• **Data provided**
************
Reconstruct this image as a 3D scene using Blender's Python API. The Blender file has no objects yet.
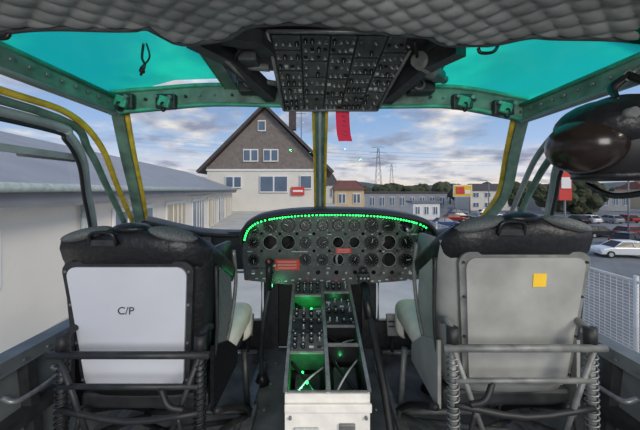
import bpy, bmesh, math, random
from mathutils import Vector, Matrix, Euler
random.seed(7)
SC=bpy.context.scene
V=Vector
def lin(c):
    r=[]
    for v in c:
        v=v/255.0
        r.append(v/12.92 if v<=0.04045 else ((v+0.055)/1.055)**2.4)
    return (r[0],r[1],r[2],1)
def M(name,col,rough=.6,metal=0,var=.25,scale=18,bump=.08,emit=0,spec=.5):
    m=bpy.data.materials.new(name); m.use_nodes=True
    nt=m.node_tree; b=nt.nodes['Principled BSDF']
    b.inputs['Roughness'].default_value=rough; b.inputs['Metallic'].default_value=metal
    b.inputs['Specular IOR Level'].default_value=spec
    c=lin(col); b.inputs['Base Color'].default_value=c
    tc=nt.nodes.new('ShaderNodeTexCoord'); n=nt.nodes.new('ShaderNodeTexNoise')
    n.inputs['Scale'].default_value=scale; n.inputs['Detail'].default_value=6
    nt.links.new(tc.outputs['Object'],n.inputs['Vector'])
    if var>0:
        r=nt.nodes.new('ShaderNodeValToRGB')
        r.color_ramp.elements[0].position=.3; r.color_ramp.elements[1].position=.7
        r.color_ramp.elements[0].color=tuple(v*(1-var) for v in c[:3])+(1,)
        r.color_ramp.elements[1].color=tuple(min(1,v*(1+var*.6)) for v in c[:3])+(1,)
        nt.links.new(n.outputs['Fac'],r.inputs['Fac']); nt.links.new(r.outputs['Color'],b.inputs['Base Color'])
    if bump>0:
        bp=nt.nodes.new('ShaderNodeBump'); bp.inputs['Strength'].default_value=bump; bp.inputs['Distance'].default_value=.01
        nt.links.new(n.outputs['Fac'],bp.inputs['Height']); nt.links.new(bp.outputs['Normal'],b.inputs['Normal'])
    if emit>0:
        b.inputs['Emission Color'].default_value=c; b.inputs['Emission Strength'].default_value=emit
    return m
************
Leaving out the pictures, repeat the data above exactly.

• **Solved exercise**
Reconstruct this image as a 3D scene using Blender's Python API. The Blender file has no objects yet.
import bpy, bmesh, math, random
from mathutils import Vector, Matrix, Euler
random.seed(7)
SC=bpy.context.scene
V=Vector
def lin(c):
    r=[]
    for v in c:
        v=v/255.0
        r.append(v/12.92 if v<=0.04045 else ((v+0.055)/1.055)**2.4)
    return (r[0],r[1],r[2],1)
def M(name,col,rough=.6,metal=0,var=.25,scale=18,bump=.08,emit=0,spec=.5):
    m=bpy.data.materials.new(name); m.use_nodes=True
    nt=m.node_tree; b=nt.nodes['Principled BSDF']
    b.inputs['Roughness'].default_value=rough; b.inputs['Metallic'].default_value=metal
    b.inputs['Specular IOR Level'].default_value=spec
    c=lin(col); b.inputs['Base Color'].default_value=c
    tc=nt.nodes.new('ShaderNodeTexCoord'); n=nt.nodes.new('ShaderNodeTexNoise')
    n.inputs['Scale'].default_value=scale; n.inputs['Detail'].default_value=6
    nt.links.new(tc.outputs['Object'],n.inputs['Vector'])
    if var>0:
        r=nt.nodes.new('ShaderNodeValToRGB')
        r.color_ramp.elements[0].position=.3; r.color_ramp.elements[1].position=.7
        r.color_ramp.elements[0].color=tuple(v*(1-var) for v in c[:3])+(1,)
        r.color_ramp.elements[1].color=tuple(min(1,v*(1+var*.6)) for v in c[:3])+(1,)
        nt.links.new(n.outputs['Fac'],r.inputs['Fac']); nt.links.new(r.outputs['Color'],b.inputs['Base Color'])
    if bump>0:
        bp=nt.nodes.new('ShaderNodeBump'); bp.inputs['Strength'].default_value=bump; bp.inputs['Distance'].default_value=.01
        nt.links.new(n.outputs['Fac'],bp.inputs['Height']); nt.links.new(bp.outputs['Normal'],b.inputs['Normal'])
    if emit>0:
        b.inputs['Emission Color'].default_value=c; b.inputs['Emission Strength'].default_value=emit
    return m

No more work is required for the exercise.